» Stated exercise
Within the material below, find each line bearing the word "script" and present it.

» Supplied data
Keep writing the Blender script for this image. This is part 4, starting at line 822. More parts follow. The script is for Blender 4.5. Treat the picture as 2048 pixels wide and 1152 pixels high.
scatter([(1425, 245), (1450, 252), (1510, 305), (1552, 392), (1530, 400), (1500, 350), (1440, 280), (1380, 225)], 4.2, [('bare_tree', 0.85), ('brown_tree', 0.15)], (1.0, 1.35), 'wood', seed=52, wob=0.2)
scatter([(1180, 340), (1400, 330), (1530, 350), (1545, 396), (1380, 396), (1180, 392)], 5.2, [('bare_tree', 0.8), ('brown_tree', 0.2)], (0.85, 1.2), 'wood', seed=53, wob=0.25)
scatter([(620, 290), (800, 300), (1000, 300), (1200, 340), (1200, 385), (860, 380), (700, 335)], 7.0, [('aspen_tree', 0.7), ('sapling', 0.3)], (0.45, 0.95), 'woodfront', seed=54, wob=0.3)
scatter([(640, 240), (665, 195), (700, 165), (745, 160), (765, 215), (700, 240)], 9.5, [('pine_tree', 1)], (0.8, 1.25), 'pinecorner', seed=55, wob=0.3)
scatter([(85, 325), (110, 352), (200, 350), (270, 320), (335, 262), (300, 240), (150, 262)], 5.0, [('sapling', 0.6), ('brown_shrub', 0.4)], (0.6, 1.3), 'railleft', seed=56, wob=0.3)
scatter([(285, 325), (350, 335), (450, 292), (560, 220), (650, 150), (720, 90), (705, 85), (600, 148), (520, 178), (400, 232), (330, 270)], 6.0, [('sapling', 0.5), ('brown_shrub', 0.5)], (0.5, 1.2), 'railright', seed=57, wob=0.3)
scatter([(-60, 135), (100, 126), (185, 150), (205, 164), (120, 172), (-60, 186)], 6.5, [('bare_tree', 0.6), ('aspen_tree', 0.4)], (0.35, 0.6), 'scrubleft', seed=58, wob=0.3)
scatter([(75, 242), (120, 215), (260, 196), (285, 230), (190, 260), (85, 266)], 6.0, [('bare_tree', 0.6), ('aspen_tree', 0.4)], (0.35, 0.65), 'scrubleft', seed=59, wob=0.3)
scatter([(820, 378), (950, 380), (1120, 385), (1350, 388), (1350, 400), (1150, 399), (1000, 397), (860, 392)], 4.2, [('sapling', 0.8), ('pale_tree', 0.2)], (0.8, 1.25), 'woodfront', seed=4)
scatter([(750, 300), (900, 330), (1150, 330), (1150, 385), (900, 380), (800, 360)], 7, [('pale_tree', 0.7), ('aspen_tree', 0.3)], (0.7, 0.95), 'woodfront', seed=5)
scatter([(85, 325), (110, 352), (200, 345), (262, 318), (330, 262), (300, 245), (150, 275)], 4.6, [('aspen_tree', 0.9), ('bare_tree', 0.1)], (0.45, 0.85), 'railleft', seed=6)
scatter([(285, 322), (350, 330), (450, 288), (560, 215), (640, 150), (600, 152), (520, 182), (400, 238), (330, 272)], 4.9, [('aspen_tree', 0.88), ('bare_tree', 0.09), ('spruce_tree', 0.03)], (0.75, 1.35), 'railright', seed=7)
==
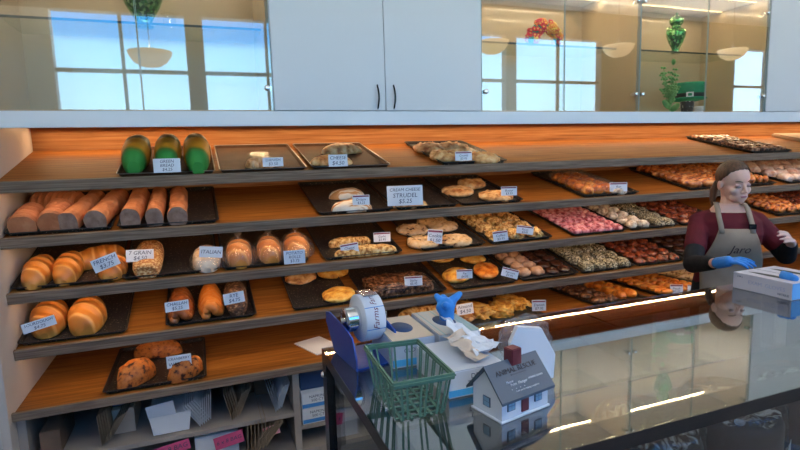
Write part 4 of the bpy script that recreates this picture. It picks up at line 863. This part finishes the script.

» Reply
Keep writing the Blender script for this image. This is part 4, starting at line 822. More parts follow. The script is for Blender 4.5. Treat the picture as 2048 pixels wide and 1152 pixels high.
Write part 4 of the bpy script that recreates this picture. It picks up at line 863. This part finishes the script.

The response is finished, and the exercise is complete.